● **GIVEN EXERCISE**: All lines below must be repeated exactly, with the pictures omitted.

--------------------

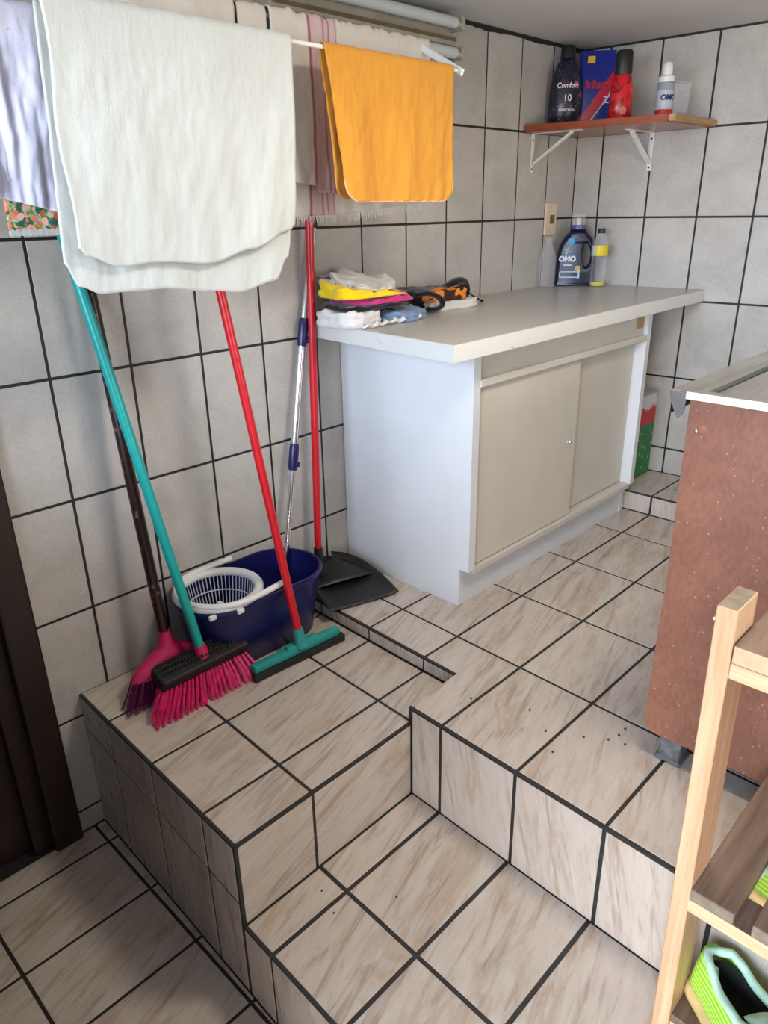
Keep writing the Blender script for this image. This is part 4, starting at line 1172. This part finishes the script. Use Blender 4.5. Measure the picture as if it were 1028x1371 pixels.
M_CG = cloth_mat('grey_white_cotton', srgb(214, 210, 202), .04)
folded('folded_cloth', 'white cloth at the bottom of the pile, nearest the worktop end', 'cloth', M_CW, .162, .628, .084, .074, WZ, WZ + .040, 3, wr=.016, layers=2, group=G_P)
folded('folded_jeans', 'pale blue denim garment at the bottom of the clothes pile', 'garment', M_DEN, .150, .812, .108, .082, WZ, WZ + .026, 8, wr=.012, layers=2, group=G_P)
folded('folded_garment', 'black garment between the denim and the pink one in the pile', 'garment', M_CB, .156, .708, .082, .130, WZ + .042, WZ + .056, 12, wr=.009, layers=1, group=G_P)
folded('folded_garment', 'magenta pink garment in the middle of the clothes pile', 'garment', M_CP, .150, .738, .088, .118, WZ + .056, WZ + .074, 17, wr=.010, layers=2, group=G_P, lean=(-.10, .02))
folded('folded_garment', 'yellow garment under the fringed cloth in the pile', 'garment', M_CY, .154, .698, .082, .130, WZ + .074, WZ + .094, 22, wr=.014, layers=2, group=G_P, lean=(-.10, -.13))
o = folded('folded_cloth', 'greyish white fringed cloth on top of the clothes pile', 'cloth', M_CG, .128, .728, .090, .100, WZ + .090, WZ + .116, 27, wr=.018, layers=3, group=G_P, rot=.35, lean=(-.20, .0), expo=2.4)
bm = bmesh.new()
for k in range(46):
    t_ = k / 45; y_ = .645 + .15 * t_; x_ = .045 - .02 * t_
    zz = WZ + .122
    tube(bm, [(x_, y_, zz), (x_ - .008, y_ - .008, zz + .012 * random.random()), (x_ - .014 + random.uniform(-.004, .004), y_ - .014, zz + .004)], .0011, 4)
for k in range(30):
    t_ = k / 29; x_ = .05 + .13 * t_; y_ = .642 - .004 * t_; zz = WZ + .118 - .012 * t_
    tube(bm, [(x_, y_, zz), (x_ + .003, y_ - .010, zz + .002), (x_ + random.uniform(-.004, .008), y_ - .020, zz - .006)], .0011, 4)
link_mesh('fringe', bm, M_CG, o)['kind'] = 'stuff'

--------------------

● **THE SOLUTION**:
Keep writing the Blender script for this image. This is part 4, starting at line 1172. This part finishes the script. Use Blender 4.5. Measure the picture as if it were 1028x1371 pixels.
M_CG = cloth_mat('grey_white_cotton', srgb(214, 210, 202), .04)
folded('folded_cloth', 'white cloth at the bottom of the pile, nearest the worktop end', 'cloth', M_CW, .162, .628, .084, .074, WZ, WZ + .040, 3, wr=.016, layers=2, group=G_P)
folded('folded_jeans', 'pale blue denim garment at the bottom of the clothes pile', 'garment', M_DEN, .150, .812, .108, .082, WZ, WZ + .026, 8, wr=.012, layers=2, group=G_P)
folded('folded_garment', 'black garment between the denim and the pink one in the pile', 'garment', M_CB, .156, .708, .082, .130, WZ + .042, WZ + .056, 12, wr=.009, layers=1, group=G_P)
folded('folded_garment', 'magenta pink garment in the middle of the clothes pile', 'garment', M_CP, .150, .738, .088, .118, WZ + .056, WZ + .074, 17, wr=.010, layers=2, group=G_P, lean=(-.10, .02))
folded('folded_garment', 'yellow garment under the fringed cloth in the pile', 'garment', M_CY, .154, .698, .082, .130, WZ + .074, WZ + .094, 22, wr=.014, layers=2, group=G_P, lean=(-.10, -.13))
o = folded('folded_cloth', 'greyish white fringed cloth on top of the clothes pile', 'cloth', M_CG, .128, .728, .090, .100, WZ + .090, WZ + .116, 27, wr=.018, layers=3, group=G_P, rot=.35, lean=(-.20, .0), expo=2.4)
bm = bmesh.new()
for k in range(46):
    t_ = k / 45; y_ = .645 + .15 * t_; x_ = .045 - .02 * t_
    zz = WZ + .122
    tube(bm, [(x_, y_, zz), (x_ - .008, y_ - .008, zz + .012 * random.random()), (x_ - .014 + random.uniform(-.004, .004), y_ - .014, zz + .004)], .0011, 4)
for k in range(30):
    t_ = k / 29; x_ = .05 + .13 * t_; y_ = .642 - .004 * t_; zz = WZ + .118 - .012 * t_
    tube(bm, [(x_, y_, zz), (x_ + .003, y_ - .010, zz + .002), (x_ + random.uniform(-.004, .008), y_ - .020, zz - .006)], .0011, 4)
link_mesh('fringe', bm, M_CG, o)['kind'] = 'stuff'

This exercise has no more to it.